SHAPIRO: There are moments when it feels like you are leading the reader down a path of scoffing at the European Union and its bureaucracy. And just when the reader starts to feel smug about it, you kind of abruptly pull back and remind us of times when Europe was so deeply divided and millions of people were killed due to that division. It's a very hard pivot.

MENASSE: Yeah, but this is the real situation. This must be understood. The European Union is at the same time and slowly happening revolutionary project. You can't be member of the European Union without accepting the human rights charter as constitutionally basic. And this is in my opinion a real political revolution. And this is what is so interesting.

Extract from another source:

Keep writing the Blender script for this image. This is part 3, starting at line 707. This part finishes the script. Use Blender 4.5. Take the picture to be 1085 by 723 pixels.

SHAPIRO: I sense that you love the European Union the way many people love their family members, which is, they drive them crazy.

MENASSE: (Laughter).

SHAPIRO: And they can't stand them, and they make them roll their eyes. And they get exasperated, but they couldn't live without them.

MENASSE: I'm proud of being European. At the same time, you can believe me. I am suffering enough with the contradictions and the problems we have here in Europe. At the same time, don't forget I'm Austrian. I am a citizen of a very small country, and small countries have the problem of being a little bit not that open to the world. And it is opener now, which - we saw it of the European politics in the last decade - is definitively a lucky case.

SHAPIRO: Robert Menasse, thank you so much for talking with us today.

MENASSE: Yes, I hope it was helpful.